Hawaii Shows How Restrictive Rooftop Solar Policies Could Lead To More “Grid Defection”

The New York Times ran an excellent piece over the weekend on the challenges in Hawaii to adding more rooftop solar. Hawaii’s investor-owned utility has been restricting new access to rooftop solar compensation for the last 18 months. Utility spokespeople claim it’s due to the high volume of solar rooftops in the state, which leads the nation. They say it’s creating operational expenses and reliability challenges.  But the reality is that utility leaders simply don’t want to lose revenue from more distributed solar.

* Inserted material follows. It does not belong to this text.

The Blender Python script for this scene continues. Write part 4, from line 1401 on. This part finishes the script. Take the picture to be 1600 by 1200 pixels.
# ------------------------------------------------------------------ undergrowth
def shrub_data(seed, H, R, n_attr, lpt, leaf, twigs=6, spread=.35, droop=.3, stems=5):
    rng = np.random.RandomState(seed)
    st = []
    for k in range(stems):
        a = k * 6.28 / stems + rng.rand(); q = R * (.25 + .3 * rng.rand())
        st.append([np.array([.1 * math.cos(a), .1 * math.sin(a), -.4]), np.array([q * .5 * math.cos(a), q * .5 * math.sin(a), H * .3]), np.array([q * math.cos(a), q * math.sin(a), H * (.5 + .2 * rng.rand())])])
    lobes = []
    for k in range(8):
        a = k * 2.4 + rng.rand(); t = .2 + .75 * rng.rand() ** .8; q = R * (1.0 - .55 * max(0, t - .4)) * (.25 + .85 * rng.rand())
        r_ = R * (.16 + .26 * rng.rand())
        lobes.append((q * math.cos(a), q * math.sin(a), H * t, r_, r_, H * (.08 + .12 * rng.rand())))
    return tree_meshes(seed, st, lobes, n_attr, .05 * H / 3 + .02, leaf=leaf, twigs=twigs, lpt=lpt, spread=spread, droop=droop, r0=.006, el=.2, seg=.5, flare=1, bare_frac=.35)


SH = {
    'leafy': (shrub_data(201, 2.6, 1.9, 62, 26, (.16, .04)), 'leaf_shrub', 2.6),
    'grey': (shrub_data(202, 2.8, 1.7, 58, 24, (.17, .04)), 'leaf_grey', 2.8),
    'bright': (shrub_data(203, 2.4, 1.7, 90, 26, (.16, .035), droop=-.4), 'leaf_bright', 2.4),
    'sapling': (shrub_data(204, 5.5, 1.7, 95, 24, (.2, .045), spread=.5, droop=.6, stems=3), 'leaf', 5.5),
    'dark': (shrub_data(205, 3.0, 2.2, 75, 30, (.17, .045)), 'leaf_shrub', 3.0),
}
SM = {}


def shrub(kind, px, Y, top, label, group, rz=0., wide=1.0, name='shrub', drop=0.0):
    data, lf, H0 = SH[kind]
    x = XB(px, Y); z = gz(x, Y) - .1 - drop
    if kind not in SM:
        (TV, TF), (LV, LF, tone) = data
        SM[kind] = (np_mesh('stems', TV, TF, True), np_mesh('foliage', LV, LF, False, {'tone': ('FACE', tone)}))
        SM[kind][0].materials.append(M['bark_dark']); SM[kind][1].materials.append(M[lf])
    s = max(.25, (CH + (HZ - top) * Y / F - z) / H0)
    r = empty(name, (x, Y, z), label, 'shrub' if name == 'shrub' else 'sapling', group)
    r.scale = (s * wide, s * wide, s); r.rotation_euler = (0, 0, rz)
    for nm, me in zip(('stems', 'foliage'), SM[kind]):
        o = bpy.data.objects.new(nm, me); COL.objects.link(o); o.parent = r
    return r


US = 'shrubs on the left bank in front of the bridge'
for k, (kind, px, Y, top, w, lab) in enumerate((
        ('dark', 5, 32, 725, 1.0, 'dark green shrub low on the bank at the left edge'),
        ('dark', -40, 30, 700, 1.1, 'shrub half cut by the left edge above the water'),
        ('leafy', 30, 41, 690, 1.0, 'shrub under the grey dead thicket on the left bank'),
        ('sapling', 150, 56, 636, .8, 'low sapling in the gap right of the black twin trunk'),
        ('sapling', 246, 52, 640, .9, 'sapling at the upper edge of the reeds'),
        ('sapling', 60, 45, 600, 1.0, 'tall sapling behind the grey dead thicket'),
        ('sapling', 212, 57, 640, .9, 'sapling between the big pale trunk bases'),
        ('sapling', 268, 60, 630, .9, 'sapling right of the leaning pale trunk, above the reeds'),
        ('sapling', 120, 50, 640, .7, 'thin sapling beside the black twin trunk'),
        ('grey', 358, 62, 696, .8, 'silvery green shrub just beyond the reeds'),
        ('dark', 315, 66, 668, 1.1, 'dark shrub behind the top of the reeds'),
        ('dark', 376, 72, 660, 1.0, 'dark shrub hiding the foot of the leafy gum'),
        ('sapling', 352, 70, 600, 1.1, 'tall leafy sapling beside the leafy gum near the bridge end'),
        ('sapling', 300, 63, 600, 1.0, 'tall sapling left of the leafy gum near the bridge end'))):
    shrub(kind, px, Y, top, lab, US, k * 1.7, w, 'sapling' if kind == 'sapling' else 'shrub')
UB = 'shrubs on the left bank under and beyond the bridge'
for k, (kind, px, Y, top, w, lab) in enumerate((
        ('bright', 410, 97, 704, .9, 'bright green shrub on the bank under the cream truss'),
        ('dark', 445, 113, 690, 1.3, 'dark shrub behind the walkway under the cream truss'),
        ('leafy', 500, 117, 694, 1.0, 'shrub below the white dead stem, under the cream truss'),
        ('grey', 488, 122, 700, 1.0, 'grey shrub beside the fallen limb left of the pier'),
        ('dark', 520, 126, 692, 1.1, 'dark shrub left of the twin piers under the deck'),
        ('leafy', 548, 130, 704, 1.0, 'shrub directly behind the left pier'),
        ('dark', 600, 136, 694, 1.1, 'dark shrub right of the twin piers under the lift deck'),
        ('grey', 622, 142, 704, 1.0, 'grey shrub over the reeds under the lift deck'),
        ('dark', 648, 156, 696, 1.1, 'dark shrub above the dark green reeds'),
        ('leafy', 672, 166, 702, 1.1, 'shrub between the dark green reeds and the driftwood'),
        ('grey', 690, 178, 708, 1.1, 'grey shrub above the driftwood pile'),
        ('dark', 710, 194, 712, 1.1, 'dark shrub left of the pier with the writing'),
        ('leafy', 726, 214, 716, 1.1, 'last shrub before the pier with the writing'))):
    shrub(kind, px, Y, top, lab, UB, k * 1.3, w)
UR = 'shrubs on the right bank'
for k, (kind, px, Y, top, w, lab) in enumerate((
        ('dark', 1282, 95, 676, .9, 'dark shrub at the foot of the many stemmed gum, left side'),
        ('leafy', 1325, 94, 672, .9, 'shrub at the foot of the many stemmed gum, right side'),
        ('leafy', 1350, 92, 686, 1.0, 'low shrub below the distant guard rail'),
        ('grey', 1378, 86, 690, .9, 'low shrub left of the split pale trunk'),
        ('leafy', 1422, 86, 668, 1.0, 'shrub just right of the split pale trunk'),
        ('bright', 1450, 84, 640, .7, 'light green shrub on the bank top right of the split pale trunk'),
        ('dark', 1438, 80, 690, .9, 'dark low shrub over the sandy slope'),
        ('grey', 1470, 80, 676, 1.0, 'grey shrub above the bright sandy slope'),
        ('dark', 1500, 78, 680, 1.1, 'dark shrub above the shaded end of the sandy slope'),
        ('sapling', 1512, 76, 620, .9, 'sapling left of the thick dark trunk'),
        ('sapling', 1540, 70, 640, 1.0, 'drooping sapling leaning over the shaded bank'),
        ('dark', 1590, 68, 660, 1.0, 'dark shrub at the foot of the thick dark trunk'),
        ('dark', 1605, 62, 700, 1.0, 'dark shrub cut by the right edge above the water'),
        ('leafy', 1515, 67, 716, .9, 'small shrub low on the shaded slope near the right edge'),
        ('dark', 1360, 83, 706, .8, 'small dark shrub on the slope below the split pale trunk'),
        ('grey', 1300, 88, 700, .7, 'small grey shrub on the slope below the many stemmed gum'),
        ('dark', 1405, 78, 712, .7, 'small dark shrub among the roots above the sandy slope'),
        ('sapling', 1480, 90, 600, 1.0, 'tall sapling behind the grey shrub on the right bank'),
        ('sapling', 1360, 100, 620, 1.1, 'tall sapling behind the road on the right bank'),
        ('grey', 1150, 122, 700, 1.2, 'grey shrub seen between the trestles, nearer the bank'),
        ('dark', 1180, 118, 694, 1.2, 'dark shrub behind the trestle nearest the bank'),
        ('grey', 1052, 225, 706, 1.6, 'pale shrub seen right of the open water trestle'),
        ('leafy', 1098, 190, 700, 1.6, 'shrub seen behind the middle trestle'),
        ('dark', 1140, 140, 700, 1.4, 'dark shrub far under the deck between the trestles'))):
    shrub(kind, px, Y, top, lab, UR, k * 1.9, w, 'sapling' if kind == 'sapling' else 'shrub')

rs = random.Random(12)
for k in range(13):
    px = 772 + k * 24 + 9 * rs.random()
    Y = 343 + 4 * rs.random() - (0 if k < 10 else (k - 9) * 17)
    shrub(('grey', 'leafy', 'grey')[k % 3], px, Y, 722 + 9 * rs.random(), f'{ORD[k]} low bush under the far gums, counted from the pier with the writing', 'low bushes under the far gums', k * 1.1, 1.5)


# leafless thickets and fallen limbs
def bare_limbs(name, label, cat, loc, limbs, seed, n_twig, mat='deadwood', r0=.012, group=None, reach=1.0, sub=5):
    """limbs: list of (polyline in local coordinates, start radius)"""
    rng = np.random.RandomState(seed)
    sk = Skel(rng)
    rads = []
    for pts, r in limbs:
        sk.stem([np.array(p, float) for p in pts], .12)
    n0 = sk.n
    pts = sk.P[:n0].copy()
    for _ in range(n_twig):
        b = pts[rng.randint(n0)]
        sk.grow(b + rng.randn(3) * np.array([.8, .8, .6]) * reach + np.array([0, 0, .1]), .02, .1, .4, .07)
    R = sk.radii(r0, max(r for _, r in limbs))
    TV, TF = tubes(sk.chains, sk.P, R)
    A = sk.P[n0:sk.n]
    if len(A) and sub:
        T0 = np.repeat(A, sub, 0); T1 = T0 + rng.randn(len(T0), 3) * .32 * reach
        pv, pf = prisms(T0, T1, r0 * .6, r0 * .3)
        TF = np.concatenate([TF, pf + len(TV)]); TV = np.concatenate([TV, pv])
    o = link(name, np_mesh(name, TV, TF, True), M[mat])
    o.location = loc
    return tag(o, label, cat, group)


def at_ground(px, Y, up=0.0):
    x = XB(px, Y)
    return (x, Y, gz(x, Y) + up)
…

As the article points out, Hawaii is presenting a glimpse of our future across the U.S., as solar panels become cheaper and electricity rates increase. But I was struck by one part of the story, detailing how some customers are reacting to these restrictive policies:

Installers — who saw their fast-growing businesses slow to a trickle — are also frustrated with the pace. For those who can afford it, said James Whitcomb, chief executive of Haleakala Solar, which he started in 1977, the answer may lie in a more radical solution: Avoid the utility and its grid altogether.

Customers are increasingly asking about the batteries that he often puts in along with the solar panels, allowing them to store the power they generate during the day for use at night. It is more expensive, but it breaks consumer reliance on the utility’s network of power lines.

“I’ve actually taken people right off the grid,” he said, including a couple who got tired of waiting for Hawaiian Electric to approve their solar system and expressed no interest in returning to utility service. “The lumbering big utilities that are so used to taking three months to study this and then six months to do that — what they don’t understand is that things are moving at the speed of business. Like with digital photography — this is inevitable.”

This is called “grid defection,” or going off the utility grid entirely. And if battery prices keep decreasing, electricity rates keep increasing, and utilities keep pushing back against solar customers, we may start seeing a whole lot more of it. And all three of these trends are happening across the United States right now.